Sujet : Re: How do nonroot Android & nonjailbroken iOS run SMB servers to connect to each other & Windows?
De : marion (at) *nospam* facts.com (Marion)
Groupes : comp.mobile.android misc.phone.mobile.iphoneDate : 22. Apr 2025, 16:27:00
Autres entêtes
Organisation : BWH Usenet Archive (https://usenet.blueworldhosting.com)
Message-ID : <vu8cg1$16sv$1@nnrp.usenet.blueworldhosting.com>
References : 1 2 3 4 5 6 7 8
User-Agent : Alan Baker insisted this line can not be changed
On Tue, 22 Apr 2025 07:25:20 +0200, Carlos E.R. wrote :
Is not iOS an unixoid system inside? It is based on Darwin, which is an
open-source Unix-like operating system developed by Apple. It should
have the same limitation binding to ports below 1024 for user apps. That
it doesn't is interesting.
Hi Carlos,
I would agree, especially as I researched the question before asking it.
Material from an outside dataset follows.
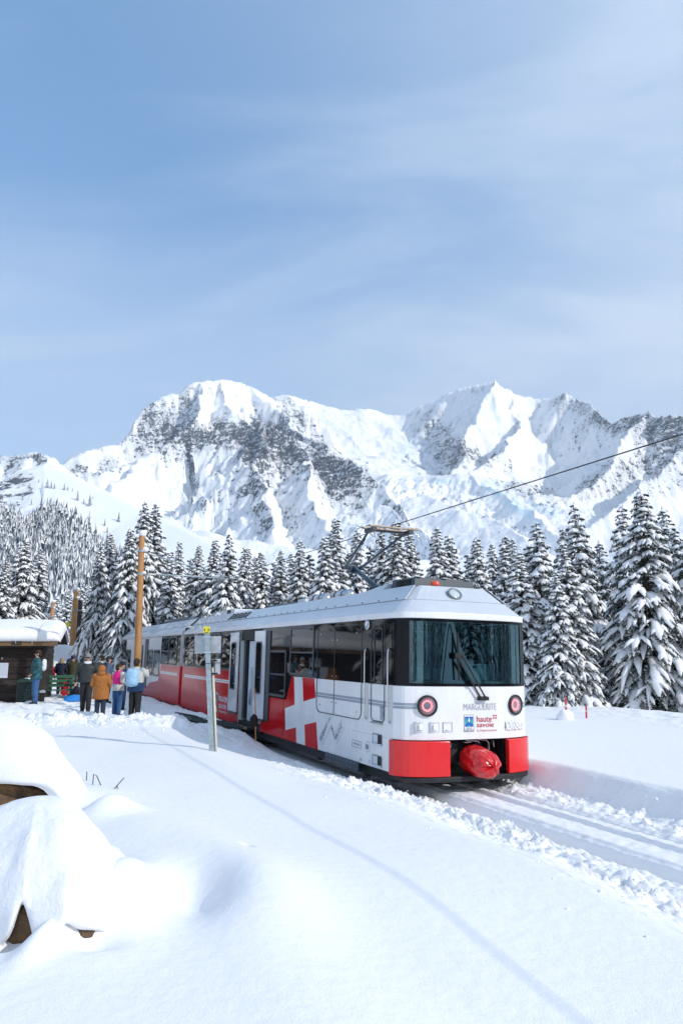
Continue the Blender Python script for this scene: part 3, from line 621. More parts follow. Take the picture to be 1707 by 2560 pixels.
# (tip x, tip y in the sketch, distance, proto, width) -- nearest stand at the right of the tram
def tree_at(tx, ty, d, k, wid, label, group, sink=.3, far=False):
    T = at_y(tx*DS, ty*DS, d)
    zb = float(ground_h(np.array([T[0]]), np.array([T[1]]), False)[0])-sink
    return put_tree(k, T[0], T[1], zb, T[2]-zb, rt.random()*6.28, wid, label, group, far)
GR = 'snow-laden spruces beyond the piste edge'
GM = 'snow-laden spruces in the row behind the tram'
GL = 'snow-laden spruces behind the hut and platform'
TREES = [
 # right
 (1458, 1126, 27.5, 3, 1.02, 'tallest broad snow-covered spruce at the right, branches reaching the piste edge', GR),
 (1332, 1150, 31.5, 0, .95, 'tall snow-covered spruce standing behind the double-topped one right of the tram', GR),
 (1306, 1238, 26.5, 1, 1.22, 'bushy snow-covered spruce directly above the red piste markers', GR),
 (1408, 1158, 36, 1, .95, 'snow-covered spruce left behind the tallest one', GR),
 (1530, 1162, 37, 2, 1.15, 'narrow snow-covered spruce right behind the tallest one', GR),
 (1556, 1205, 33, 0, .9, 'snow-covered spruce cut off by the right edge, in front of the narrow one', GR),
 (1600, 1150, 28, 3, .9, 'snow-covered spruce mostly outside the right edge of the view', GR),
 (1236, 1192, 30, 0, 1.0, 'snow-covered spruce whose top shows just right of the tram roof', GR),
 (1204, 1262, 27, 1, 1.3, 'lower rounded snow-covered spruce close behind the tram\'s right corner', GR),
 (1265, 1305, 26, 1, 1.2, 'short snow-covered spruce beside the tram\'s right windscreen edge', GR),
 (1290, 1212, 35, 2, 1.1, 'slim snow-covered spruce between two larger tops, right of the tram', GR),
 (1375, 1240, 40, 2, 1.2, 'dark slim spruce in the gap between the two tall right trees', GR),
 (1490, 1250, 42, 1, 1.0, 'spruce half hidden behind the tallest right tree', GR),
 # middle
 (1151, 1250, 42, 2, 1.2, 'slim pointed spruce above the tram\'s roof beacon', GM),
 (1162, 1228, 50, 2, 1.1, 'tall slim spruce behind the roof beacon, slightly higher than its neighbours', GM),
 (1190, 1235, 48, 1, .9, 'spruce at the right end of the row above the tram roof', GM),
 (1125, 1246, 54, 2, 1.0, 'small spruce left of the roof beacon, in the middle of three', GM),
 (1098, 1230, 46, 1, 1.0, 'snowy spruce above the roof cooling unit', GM),
 (1077, 1240, 52, 2, 1.1, 'slender spruce left above the roof cooling unit', GM),
 (1030, 1224, 46, 2, 1.25, 'right one of the pair of spruces right of the pantograph', GM),
 (1000, 1208, 45, 1, 1.0, 'left one of the pair of spruces right of the pantograph', GM),
 (940, 1215, 44, 1, 1.1, 'spruce rising behind the right end of the pantograph head', GM),
 (905, 1192, 40, 1, 1.25, 'white heavy-laden spruce framed by the pantograph arms', GM),
 (872, 1215, 46, 2, 1.2, 'spruce behind the middle of the pantograph head', GM),
 (812, 1212, 50, 2, 1.0, 'thin spruce just left of the pantograph', GM),
 (765, 1188, 41, 1, 1.1, 'tall spruce left of the pantograph, the highest of the middle row', GM),
 (742, 1228, 38, 0, .95, 'broad spruce leaning on the left side of the highest middle one', GM),
 (693, 1240, 44, 1, 1.05, 'spruce over the centre of the tram\'s rear roof', GM),
 (668, 1268, 50, 2, 1.2, 'low spruce between two larger ones over the tram', GM),
 (645, 1262, 46, 2, 1.15, 'pointed spruce over the tram roof, third from the wooden pole\'s arms', GM),
 (612, 1266, 45, 2, 1.3, 'dark pointed spruce behind the grey roof vents', GM),
 (592, 1276, 52, 1, .9, 'spruce partly covered by the dark pointed one', GM),
 (572, 1256, 48, 1, .95, 'right one of the two close spruces at the end of the pole arms', GM),
 (556, 1254, 44, 1, 1.0, 'left one of the two close spruces at the end of the pole arms', GM),
 (518, 1224, 38, 0, .95, 'large dark spruce behind the tips of the pole arms', GM),
 (484, 1236, 42, 1, 1.2, 'spruce left of the large dark one, behind the pole arms', GM),
 (452, 1250, 46, 1, 1.1, 'spruce behind the middle of the pole arms', GM),
 (415, 1240, 52, 2, 1.1, 'thin isolated spruce right of the wooden pole', GM),
 # left
 (344, 1148, 44, 0, .80, 'highest spruce directly behind the wooden pole, right of its twin', GL),
 (360, 1154, 47, 2, 1.2, 'twin top close right of the highest spruce behind the pole', GL),
 (296, 1208, 42, 3, .80, 'dark wide spruce left of the wooden pole', GL),
 (262, 1222, 46, 1, 1.15, 'spruce with drooping snowy boughs left of the dark wide one', GL),
 (236, 1250, 44, 3, .70, 'outer left spruce of the dark group beside the wooden pole', GL),
 (390, 1262, 40, 1, 1.1, 'lower spruce right beside the wooden pole', GL),
 (62, 1236, 42, 0, 1.05, 'big snow-laden spruce rising behind the hut roof', GL),
 (92, 1256, 46, 1, 1.1, 'second top close right of the big spruce behind the hut', GL),
 (8, 1288, 40, 1, 1.2, 'dark spruce at the left edge behind the hut', GL),
 (-40, 1240, 44, 0, 1.0, 'spruce mostly beyond the left edge of the view', GL),
 (158, 1352, 60, 2, 1.2, 'small spruce behind the second wooden pole', GL),
 (185, 1330, 70, 2, 1.1, 'small distant spruce right of the second wooden pole', GL),
 (135, 1370, 75, 1, 1.0, 'small distant spruce between hut and second pole', GL),
 (210, 1345, 66, 1, 1.1, 'snowy small spruce left of the dark group', GL),
 (165, 1395, 52, 1, 1.1, 'low spruce carrying a yellow trail marker', GL),
]
for i, t in enumerate(TREES):
    t = list(t)
    if i % 3 == 1 and t[3] in (0, 1): t[3] = 4 if t[3] == 0 else 5
    if i % 4 == 2 and t[3] == 2: t[3] = 5
    tree_at(*t)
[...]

I couldn't find anything from Apple that says what it does, either way.
Nor from anywhere else.
In fact, everything I could find online said iOS acts like Unix when it
came to privileged ports. And yet, the Apple folks told me otherwise.
Had I trusted them more than I generally do, I may have more easily
accepted what the Apple folks like Jolly Roger claimed; but there's a
mistrust of people like Jolly Roger, especially as he *still* claims that
iOS can graphically display both Wi-Fi and cellular signal strength for all
nearby access points, which it does not - and which it never did.
Sigh. This time, they were right and I was the one who was dead wrong.
Heh heh heh... life throws a turn when an Apple troll is actually correct.